How to prevent Mac sleep from command line?

Solution 1:

In Mountain Lion you can use the caffeinate command.

caffeinate -u -t 1000

will prevent idle sleep for 1000 seconds.

Solution 2:

The solution to this problem is not keeping the client (your Mac) awake. Using approaches like this are undependable. What happens if the network connection is lost? Even if your Mac is awake, the script will halt.

Use nohup

If your long-running script is called eternity.sh, try the following:

nohup /path/to/eternity.sh > /path/to/output.out &

Now you can even close the connection and your script will keep running. The & backgrounds the process so you can keep the connection open and enter commands. View any output from your script via:

tail -f /path/to/output.out

The paths in the examples are optional if the script is on your path and you want script output to be written to output.out in the current directory.

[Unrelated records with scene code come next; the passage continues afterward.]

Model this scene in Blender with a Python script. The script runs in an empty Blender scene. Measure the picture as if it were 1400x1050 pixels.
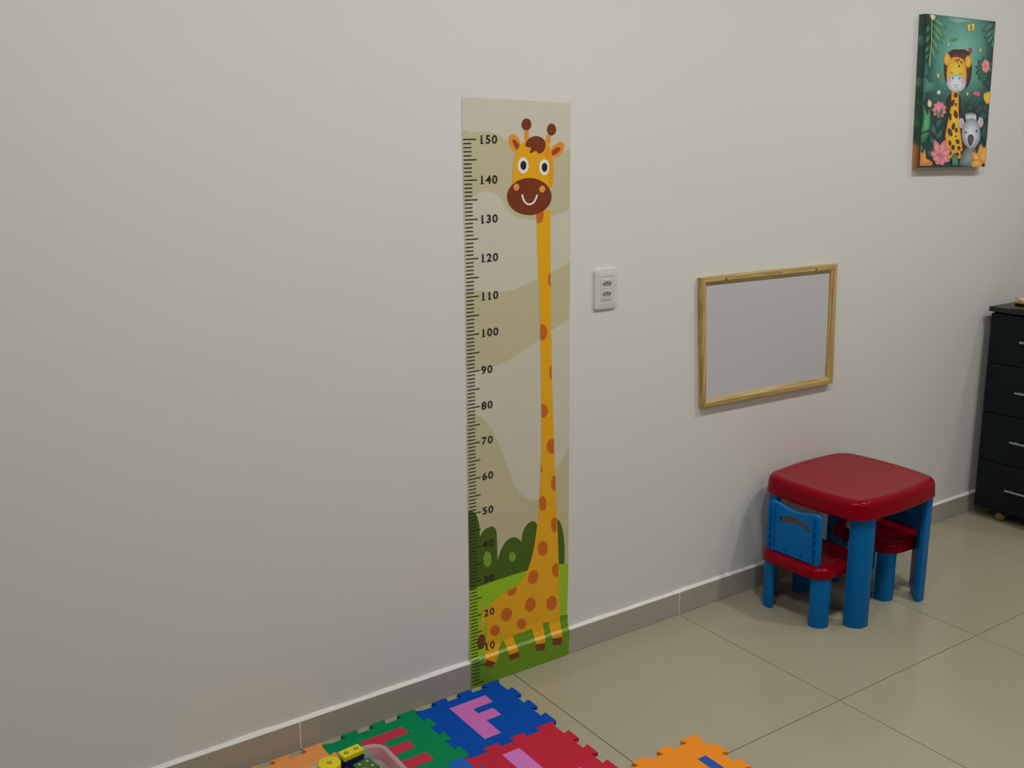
import bpy, bmesh, math, random
from mathutils import Vector, Matrix
from mathutils.geometry import tessellate_polygon
random.seed(7)
C = bpy.context.scene.collection
SC = bpy.context.scene

# ------------------------------------------------------------------ camera
CP = Vector((-1.3796, -2.2305, 1.5184)); YAW, PIT, ROL, FPX = .5999, .2373, -.0059, 1392.7
cy, sy, cp, sp = math.cos(YAW), math.sin(YAW), math.cos(PIT), math.sin(PIT)
cF = Vector((sy*cp, cy*cp, -sp)); cR0 = Vector((cy, -sy, 0)); cU0 = cR0.cross(cF)
cR = cR0*math.cos(ROL) + cU0*math.sin(ROL); cU = cU0*math.cos(ROL) - cR0*math.sin(ROL)
cam_d = bpy.data.cameras.new('camera'); cam = bpy.data.objects.new('camera', cam_d); C.objects.link(cam)
cam_d.sensor_width = 36; cam_d.lens = 36*FPX/1400; cam_d.clip_start = .01
M = Matrix((cR, cU, -cF)).transposed().to_4x4(); M.translation = CP
cam.matrix_world = M
SC.camera = cam

# ------------------------------------------------------------------ world, lamps, exposure
w = bpy.data.worlds.new('world'); SC.world = w; w.use_nodes = True
w.node_tree.nodes['Background'].inputs[0].default_value = (.8, .85, .9, 1)
w.node_tree.nodes['Background'].inputs[1].default_value = .05
SC.view_settings.view_transform = 'Standard'; SC.view_settings.look = 'None'
SC.view_settings.gamma = 1; SC.view_settings.use_curve_mapping = False
SC.view_settings.exposure = -0.58
LAMPS = [(.25, -1.25, 20.5), (1.72, -1.25, 20), (2.75, -1.2, 8.5), (-1.0, -1.25, 19), (.25, -3.1, 10), (1.9, -3.1, 10)]  # the leftmost lamp is added to brighten the left side of the wall
LZ = 2.70
for i, (lx, ly, pw) in enumerate(LAMPS):
    ld = bpy.data.lights.new('ceiling_lamp', 'AREA'); ld.shape = 'DISK'; ld.size = .17; ld.energy = pw
    ld.color = (1, .998, .985)
    lo = bpy.data.objects.new('ceiling_lamp_light', ld); C.objects.link(lo); lo.location = (lx, ly, LZ - .004)

# ------------------------------------------------------------------ helpers
def lin1(c):
    c /= 255.
    return c/12.92 if c <= .04045 else ((c+.055)/1.055)**2.4
def lin(r, g, b): return (lin1(r), lin1(g), lin1(b))
def alb(r, g, b, il=.6):
    return tuple(min(.93, v/il) for v in lin(r, g, b))

MATS = {}
def mat(name, col, rough=.5, spec=.5, bump=None, mottle=None, metal=0, coat=0, trans=0, ior=1.45):
    """procedural Principled material: col linear; bump=(scale,strength,dist); mottle=(scale,amount)"""
    if name in MATS: return MATS[name]
    m = bpy.data.materials.new(name); m.use_nodes = True; MATS[name] = m
    nt = m.node_tree; b = nt.nodes['Principled BSDF']
    b.inputs['Base Color'].default_value = (*col, 1); b.inputs['Roughness'].default_value = rough
    b.inputs['Specular IOR Level'].default_value = spec; b.inputs['Metallic'].default_value = metal
    b.inputs['Coat Weight'].default_value = coat; b.inputs['Transmission Weight'].default_value = trans
    b.inputs['IOR'].default_value = ior
    tc = nt.nodes.new('ShaderNodeTexCoord')
    if mottle is None: mottle = (14, .05)
    n = nt.nodes.new('ShaderNodeTexNoise'); n.inputs['Scale'].default_value = mottle[0]; n.inputs['Detail'].default_value = 4
    nt.links.new(tc.outputs['Object'], n.inputs['Vector'])
    mr = nt.nodes.new('ShaderNodeMapRange'); mr.inputs['To Min'].default_value = 1-mottle[1]; mr.inputs['To Max'].default_value = 1+mottle[1]
    nt.links.new(n.outputs['Fac'], mr.inputs['Value'])
    mx = nt.nodes.new('ShaderNodeVectorMath'); mx.operation = 'SCALE'; mx.inputs[0].default_value = col
    nt.links.new(mr.outputs[0], mx.inputs['Scale']); nt.links.new(mx.outputs[0], b.inputs['Base Color'])
    if bump:
        n2 = nt.nodes.new('ShaderNodeTexNoise'); n2.inputs['Scale'].default_value = bump[0]; n2.inputs['Detail'].default_value = 5
        nt.links.new(tc.outputs['Object'], n2.inputs['Vector'])
        bp = nt.nodes.new('ShaderNodeBump'); bp.inputs['Strength'].default_value = bump[1]; bp.inputs['Distance'].default_value = bump[2]
        nt.links.new(n2.outputs['Fac'], bp.inputs['Height']); nt.links.new(bp.outputs[0], b.inputs['Normal'])
    return m

def empty(name, loc=(0, 0, 0), rotz=0):
    o = bpy.data.objects.new(name, None); C.objects.link(o); o.location = loc; o.rotation_euler = (0, 0, rotz)
    o.empty_display_size = .05
    return o
def tag(o, label=None, cat=None, group=None, kind=None):
    if label: o['label'] = label
    if cat: o['category'] = cat
    if group: o['group'] = group
    if kind: o['kind'] = kind
    return o
def obj(name, bm, mats, parent=None, smooth=False, angle=None):
    me = bpy.data.meshes.new(name)
    bm.normal_update(); bm.to_mesh(me); bm.free()
    if not isinstance(mats, (list, tuple)): mats = [mats]
    for m in mats: me.materials.append(m)
    if smooth:
        for p in me.polygons: p.use_smooth = True
        if angle: me.set_sharp_from_angle(angle=math.radians(angle))
    o = bpy.data.objects.new(name, me); C.objects.link(o)
    if parent: o.parent = parent
    return o
def obj_data(name, me, parent=None):
    o = bpy.data.objects.new(name, me); C.objects.link(o)
    if parent: o.parent = parent
    return o
def box(bm, x0, x1, y0, y1, z0, z1, bev=0, seg=2):
    vs = [bm.verts.new((x, y, z)) for x in (x0, x1) for y in (y0, y1) for z in (z0, z1)]
    F = [(0, 1, 3, 2), (4, 6, 7, 5), (0, 4, 5, 1), (2, 3, 7, 6), (0, 2, 6, 4), (1, 5, 7, 3)]
    fs = [bm.faces.new([vs[i] for i in f]) for f in F]
    if bev:
        es = list({e for f in fs for e in f.edges})
        bmesh.ops.bevel(bm, geom=es, offset=bev, segments=seg, profile=.5, affect='EDGES')
    return bm
def nb(*a, **k): return box(bmesh.new(), *a, **k)
def prism(pts, z0, z1, axis=2, bm=None, bev=0):
    """extrude polygon pts (2D) between z0 and z1 along axis"""
    bm = bm or bmesh.new()
    def P(a, b, c): return {2: (a, b, c), 1: (a, c, b), 0: (c, a, b)}[axis]
    lo = [bm.verts.new(P(a, b, z0)) for a, b in pts]; hi = [bm.verts.new(P(a, b, z1)) for a, b in pts]
    n = len(pts); tris = tessellate_polygon([[Vector((a, b, 0)) for a, b in pts]])
    for i in range(n): bm.faces.new((lo[i], lo[(i+1) % n], hi[(i+1) % n], hi[i]))
    for t in tris:
        bm.faces.new([lo[i] for i in t]); bm.faces.new([hi[i] for i in t])
    bmesh.ops.recalc_face_normals(bm, faces=bm.faces[:])
    bmesh.ops.dissolve_limit(bm, angle_limit=.001, verts=bm.verts[:], edges=bm.edges[:])
    if bev:
        es = [e for e in bm.edges if len(e.link_faces) == 2 and e.calc_face_angle() > .7 and
              abs(P(0, 0, 1)[0]*(e.verts[0].co.x-e.verts[1].co.x)+P(0, 0, 1)[1]*(e.verts[0].co.y-e.verts[1].co.y)+P(0, 0, 1)[2]*(e.verts[0].co.z-e.verts[1].co.z)) < 1e-6]
        bmesh.ops.bevel(bm, geom=es, offset=bev, segments=2, profile=.5, affect='EDGES')
    return bm
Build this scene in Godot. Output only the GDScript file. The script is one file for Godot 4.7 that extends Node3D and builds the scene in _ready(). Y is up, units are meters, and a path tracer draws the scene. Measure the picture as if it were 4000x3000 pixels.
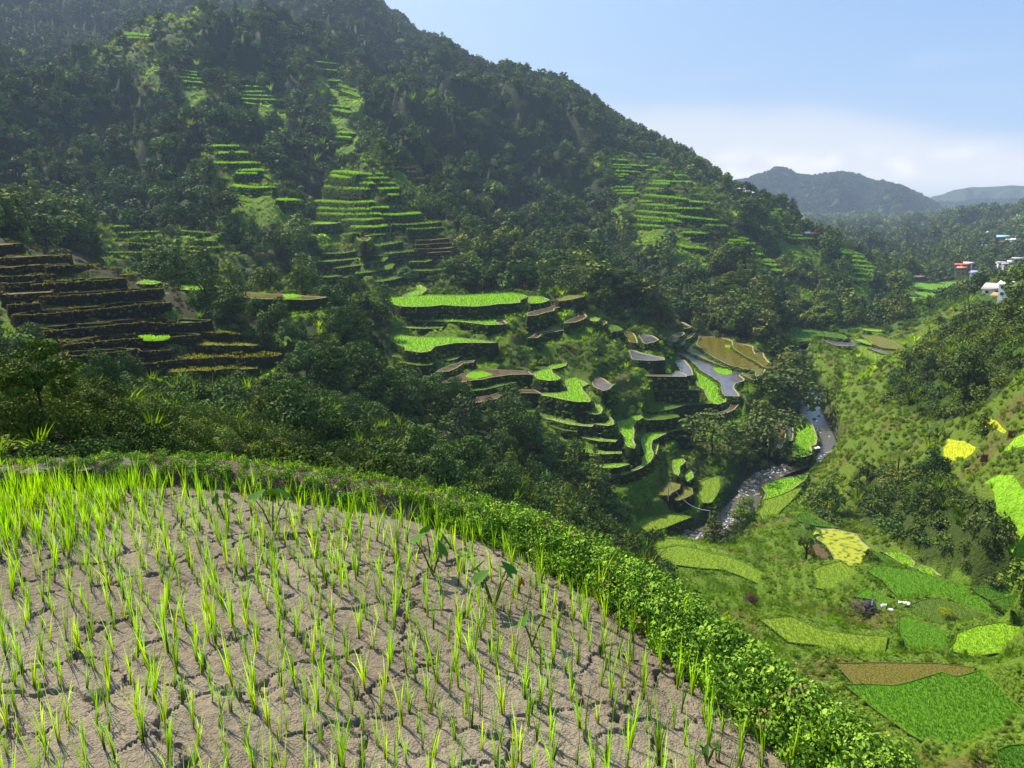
extends Node3D
# A terraced river valley seen from the edge of a drying rice paddy. Metres, y up, the camera stands at x = z = 0.

const EYE := 2.4
const STRETCH := 2.5
const AZ_A := -0.8726646
const AZ_B := 0.8726646
const AZ_N := 161
const LD_A := 1.5040774
const LD_B := 8.5171932
const LD_N := 211
# the terrain mesh: columns of azimuth, rows of distance
const TA := -0.80
const TB := 0.80
const TNA := 500
const TL_A := 1.56
const TL_B := 8.36
const TNL := 940

var knots_a := PackedFloat64Array()
var knots_l := PackedFloat64Array()
var knots_t := PackedFloat64Array()
var coarse := PackedFloat64Array()
var ground := PackedFloat32Array()
var cover := PackedByteArray()      # what grows on each terrain point
var crest := PackedFloat32Array()   # steepest view angle in front of each terrain point
var plots: Array = []
var names := {}
var rng := RandomNumberGenerator.new()
var noise := FastNoiseLite.new()
var noise_fine := FastNoiseLite.new()
var mats := {}
var shapes := {}

const ZONES := {"forest": 0, "field": 1, "margin": 2, "lowfield": 3, "shrubr": 4, "slope": 5, "terr": 6, "brown": 7, "spur": 8, "sunny": 9, "spurc": 10, "valley": 11, "knoll": 12, "town": 13, "river": 14}


func _ready() -> void:
	rng.seed = 20417
	noise.seed = 5
	noise.noise_type = FastNoiseLite.TYPE_SIMPLEX
	noise.frequency = 1.0
	noise.fractal_octaves = 3
	noise_fine.seed = 9
	noise_fine.noise_type = FastNoiseLite.TYPE_SIMPLEX
	noise_fine.frequency = 1.0
	noise_fine.fractal_octaves = 4
	# --- camera, sky, sun, exposure
	var cam := Camera3D.new()
	cam.name = "camera"
	cam.fov = 50.0
	cam.near = 0.1
	cam.far = 12000.0
	cam.position = Vector3(0, EYE, 0)
	cam.rotation_degrees = Vector3(-12.6, 0, 0)
	add_child(cam)
	cam.current = true
	var we := WorldEnvironment.new()
	we.name = "environment"
	var env := Environment.new()
	env.background_mode = Environment.BG_SKY
	env.sky = Sky.new()
	env.sky.sky_material = make_sky()
	env.tonemap_mode = Environment.TONE_MAPPER_LINEAR
	env.tonemap_exposure = 2.15
	env.fog_enabled = true
	env.fog_density = 0.00014
	env.fog_light_color = Color(0.78, 0.87, 1.0)
	env.sdfgi_enabled = true
	env.ssao_enabled = true
	env.ssil_enabled = true
	we.environment = env
	add_child(we)
	var sun := DirectionalLight3D.new()
	sun.name = "sun"
	sun.light_energy = 1.6
	sun.light_color = Color(1.0, 0.955, 0.86)
	sun.light_angular_distance = 0.5
	sun.shadow_enabled = true
	sun.rotation_degrees = Vector3(-45, 180 + 44, 0)
	add_child(sun)
	# --- land
	make_materials()
	ground_points()
	solve_land()
	plot_zones_and_land()
	build_land()
	plot_ridges()
	build_river()
	build_plots()
	# --- foreground
	build_paddy()
	build_bund()
	# --- things
	plot_seedlings()
	plot_houses()
	make_tree_shapes()
	plot_trees()
	build_marks()
	grow_cover()
	grow_foreground()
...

I manage scripts that run for days at a time. Scripts like these should be detached from the terminal. Thankfully, nohup provides an easy-to-remember command invocation to achieve this--think no hangup.

Solution 3:

Another option is pmset. Use the command pmset noidle to prevent sleep as long as pmset is running. Unfortunately, it requires a separate Terminal window with pmset running in it. However, the other option, caffeinate, only lets you set a certain time. So it's a matter of choosing whether you want to open a second SSH session, or deal with a time restraint.

Edit: According to binarybob's comment, you can actually run it in the background like this: pmset noidle & To get back to pmset type fg.

Solution 4:

caffeinate -i -s /bin/ssh ...

Explanation:

-i - Prevent idle sleep.

-s - Prevent system sleep (entirely, even if you close the lid). Note: it only works while on AC power.

/bin/ssh - Just keep writing the command you want to execute. Using ssh directly instead of /bin/ssh should also work.

Results: Your system will not sleep as long as the ssh command is running.